Chronique de Catalogne : un intellectuel au Palau de la Generalitat

L’écrivain catalan Andreu Claret écrit depuis des mois ses « chroniques de Catalogne » qui décortiquent sous une fine plume la politique catalane . Désormais, Equinox  publiera les meilleures feuilles.

Le trait de caractère le plus saillant de Quim Torra n’est pas d’être un indépendantiste convaincu. Puidgemont l’était aussi. Pas plus que la troublante radicalité de son discours d’investiture. Nous sommes guéris de la peur. La vraie nouveauté est sa condition d’intellectuel. Torra est un homme cultivé qui use de la formule avec l’impertinence implacable de l’idéologue qu’il est devenu au fil des années.

Comme pour tout intellectuel qui se respecte, premièrement viennent les idées, et le reste viendra par la suite. Il n’est pas de ceux qui montent à la tribune à la recherche de consensus ou de compromis, comme le font la plupart des politiciens, aussi impétueux soient-ils. Oint par la légitimité venue de Puidgemont et protégé par l’urgence de former un gouvernement, il est venu pour défendre son idée de la Catalogne. Un concept sur lequel il cogitait depuis longtemps. Quelle opportunité! Après des années d’écriture sur la patrie pour des cénacles de fidèles, le grand jour est enfin arrivé. Le rêve que très peu d’intellectuels atteignent. La possibilité que leurs idées s’incarnent dans un projet politique. Une République née de sa tête, comme si c’était celle de Zeus.

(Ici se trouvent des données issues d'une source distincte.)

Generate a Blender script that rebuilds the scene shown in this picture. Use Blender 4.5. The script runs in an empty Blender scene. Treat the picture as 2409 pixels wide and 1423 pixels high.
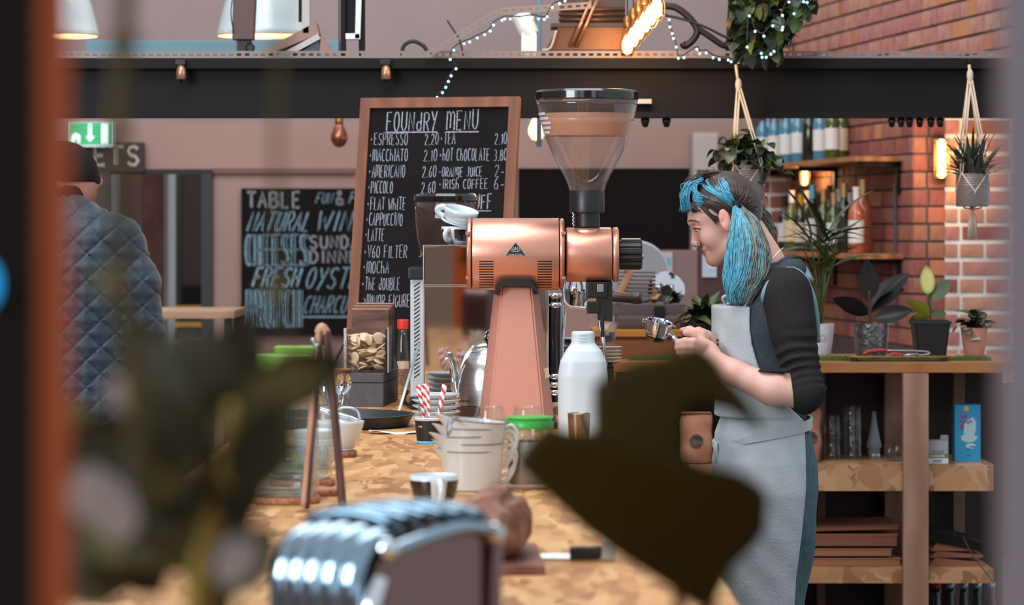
import bpy, bmesh, math, random
import numpy as np
from mathutils import Vector, Matrix, Euler

# ------------------------------------------------------------------ scene, camera, world, light
S = bpy.context.scene
COL = S.collection
F = 7000.0            # focal length in pixels of the 2409 px wide frame
CX, HY = 1204.5, 530.0  # principal column, horizon row
CAMZ = 1.42
cam = bpy.data.cameras.new('camera')
cam.sensor_width = 36.0
cam.lens = F / 2409.0 * 36.0
cam.shift_y = -(711.5 - HY) / 2409.0
cam.clip_start, cam.clip_end = 0.1, 100
cam.dof.use_dof = True
cam.dof.focus_distance = 7.1
cam.dof.aperture_fstop = 6.6
camo = bpy.data.objects.new('camera', cam)
camo.location = (0, 0, CAMZ)
camo.rotation_euler = (math.pi / 2, 0, 0)
COL.objects.link(camo)
S.camera = camo

W = bpy.data.worlds.new('overcast_rooflight')
S.world = W
W.use_nodes = True
_bg = W.node_tree.nodes['Background']
_bg.inputs[0].default_value = (0.84, 0.92, 1.0, 1)
_bg.inputs[1].default_value = 0.74

def area(name, loc, target, size, energy, col, sy=None):
    l = bpy.data.lights.new(name, 'AREA')
    l.energy = energy; l.color = col; l.size = size
    if sy: l.shape = 'RECTANGLE'; l.size_y = sy
    o = bpy.data.objects.new(name, l)
    o.location = loc
    o.rotation_euler = (Vector(target) - Vector(loc)).to_track_quat('-Z', 'Y').to_euler()
    COL.objects.link(o)
    return o
# tall shop window on the left behind the camera, rooflight over the counter
area('shop_window_light', (-4.6, 1.0, 3.0), (0.2, 7.5, 1.1), 2.6, 330, (0.80, 0.91, 1.0), 2.2)
area('rooflight', (-0.6, 6.2, 5.0), (0.2, 7.2, 1.0), 3.0, 190, (0.95, 0.97, 1.0), 4.0)
area('rear_rooflight', (-0.8, 11.6, 5.2), (-0.4, 15.5, 1.6), 4.5, 160, (1.0, 0.92, 0.86), 3.0)
S.view_settings.view_transform = 'Standard'
S.view_settings.look = 'None'
S.view_settings.exposure = 0.0
S.view_settings.gamma = 1.0
S.view_settings.use_curve_mapping = False
S.cycles.use_denoising = True
try: S.cycles.denoiser = 'OPENIMAGEDENOISE'
except Exception: pass
S.cycles.use_adaptive_sampling = True
S.cycles.adaptive_threshold = 0.025
S.cycles.max_bounces = 8
S.cycles.transparent_max_bounces = 14
S.cycles.caustics_reflective = False
S.cycles.caustics_refractive = False
S.cycles.sample_clamp_indirect = 6.0

# ------------------------------------------------------------------ helpers
R = random.Random(7)
def P(px, py, d):
    return Vector(((px - CX) * d / F, d, CAMZ - (py - HY) * d / F))
def lin(c):
    return tuple(((v / 255) / 12.92 if v / 255 <= 0.04045 else ((v / 255 + 0.055) / 1.055) ** 2.4) for v in c)

MATS = {}
def M(name, rgb, rough=0.5, metal=0.0, noise=None, bump=None, trans=0.0, emit=None, ior=None,
      coat=0.0, spec=None, rnd=None, sss=0.0, sheen=0.0, stretch=None, wave=None):
    """procedural principled material; noise=(scale, rgb2, detail, lo, hi); bump=(scale, strength); rnd = per-object brightness spread"""
    if name in MATS: return MATS[name]
    m = bpy.data.materials.new(name); m.use_nodes = True
    nt = m.node_tree; b = nt.nodes['Principled BSDF']; L = nt.links.new
    c = lin(rgb)
    b.inputs['Base Color'].default_value = (*c, 1)
    b.inputs['Roughness'].default_value = rough
    b.inputs['Metallic'].default_value = metal
    if spec is not None: b.inputs['Specular IOR Level'].default_value = spec
    if ior: b.inputs['IOR'].default_value = ior
    if trans: b.inputs['Transmission Weight'].default_value = trans
    if coat: b.inputs['Coat Weight'].default_value = coat; b.inputs['Coat Roughness'].default_value = 0.08
    if sss: b.inputs['Subsurface Weight'].default_value = sss; b.inputs['Subsurface Radius'].default_value = (0.012, 0.005, 0.003)
    if sheen: b.inputs['Sheen Weight'].default_value = sheen
    if emit:
        b.inputs['Emission Color'].default_value = (*lin(emit[0]), 1); b.inputs['Emission Strength'].default_value = emit[1]
    tc = None
    def coords():
        nonlocal tc
        if tc is None:
            t = nt.nodes.new('ShaderNodeTexCoord')
            mp = nt.nodes.new('ShaderNodeMapping')
            if stretch: mp.inputs['Scale'].default_value = stretch
            L(t.outputs['Object'], mp.inputs['Vector']); tc = mp.outputs['Vector']
        return tc
    colsock = None
    if noise:
        sc, c2 = noise[0], lin(noise[1]); det = noise[2] if len(noise) > 2 else 3
        lo, hi = (noise[3], noise[4]) if len(noise) > 4 else (0.35, 0.65)
        n = nt.nodes.new('ShaderNodeTexNoise'); n.inputs['Scale'].default_value = sc; n.inputs['Detail'].default_value = det
        L(coords(), n.inputs['Vector'])
        r = nt.nodes.new('ShaderNodeValToRGB')
        r.color_ramp.elements[0].position = lo; r.color_ramp.elements[0].color = (*c, 1)
        r.color_ramp.elements[1].position = hi; r.color_ramp.elements[1].color = (*c2, 1)
        L(n.outputs['Fac'], r.inputs['Fac']); colsock = r.outputs['Color']
    if wave:   # wood grain lines: (scale, rgb2, distortion)
        w = nt.nodes.new('ShaderNodeTexWave'); w.inputs['Scale'].default_value = wave[0]; w.inputs['Distortion'].default_value = wave[2]
        w.inputs['Detail'].default_value = 3; w.bands_direction = wave[3] if len(wave) > 3 else 'Z'
        L(coords(), w.inputs['Vector'])
        mx = nt.nodes.new('ShaderNodeMix'); mx.data_type = 'RGBA'
        if colsock: L(colsock, mx.inputs[6])
        else: mx.inputs[6].default_value = (*c, 1)
        mx.inputs[7].default_value = (*lin(wave[1]), 1)
        L(w.outputs['Fac'], mx.inputs[0]); colsock = mx.outputs[2]
    if rnd:
        oi = nt.nodes.new('ShaderNodeObjectInfo')
        mr = nt.nodes.new('ShaderNodeMapRange'); mr.inputs[3].default_value = 1 - rnd; mr.inputs[4].default_value = 1 + rnd
        L(oi.outputs['Random'], mr.inputs[0])
        hs = nt.nodes.new('ShaderNodeHueSaturation')
        L(mr.outputs[0], hs.inputs['Value'])
        mh = nt.nodes.new('ShaderNodeMath'); mh.operation = 'MULTIPLY_ADD'; mh.inputs[1].default_value = 0.035; mh.inputs[2].default_value = 0.485
        L(oi.outputs['Random'], mh.inputs[0]); L(mh.outputs[0], hs.inputs['Hue'])
        if colsock: L(colsock, hs.inputs['Color'])
        else: hs.inputs['Color'].default_value = (*c, 1)
        colsock = hs.outputs['Color']
    if colsock: L(colsock, b.inputs['Base Color'])
    if bump:
        n = nt.nodes.new('ShaderNodeTexNoise'); n.inputs['Scale'].default_value = bump[0]; n.inputs['Detail'].default_value = 4
        L(coords(), n.inputs['Vector'])
        bp = nt.nodes.new('ShaderNodeBump'); bp.inputs['Strength'].default_value = bump[1]; bp.inputs['Distance'].default_value = 0.004
        L(n.outputs['Fac'], bp.inputs['Height']); L(bp.outputs['Normal'], b.inputs['Normal'])
    MATS[name] = m
    return m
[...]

C’est une république pour la moitié des Catalans, mais cela importe peu. Tout dans Torra respire cette condition d’intellectuel. Et ce que retient l’intellectuel, ce sont les concepts, pas tant leur viabilité.

D’où sa détermination et son manque de sensibilité envers ceux qui se sentent expulsés vers les ténèbres. Cela explique aussi ses tweets. Ce ne sont pas ceux d’un politicien précipité, comme peut l’être Rufian. Ce sont ceux d’un homme sévère, profondément chrétien, qui pense avant d’écrire et qui le fait dans la solitude de sa foi, sans être emporté par l’agitation des adeptes. Quim Torra est un scientifique des idées qui a passé des années dans son laboratoire et qui, maintenant, enfin, est sur le point de nous montrer l’univers qu’il a ébauché en se plongeant dans les années 30.

Ceci explique aussi que, quand quelqu’un débat sur les attributs de la nouvelle créature ou sur l’opportunité de l’exercice, il préfère le dédain calme de ceux qui se croient supérieurs au bruit des politiciens. Les intellectuels sont aussi utiles à la société que discutables dans l’exercice du pouvoir. C’est pourquoi aucun d’entre eux n’a jamais atteint la présidence de la Generalitat (Pujol était autre chose, un politicien érudit). Les politiciens ont des défauts, mais que Dieu nous délivre des intellectuels prêts à s’attaquer au ciel. Et encore plus dans des circonstances aussi dramatiques que celles que vit la Catalogne.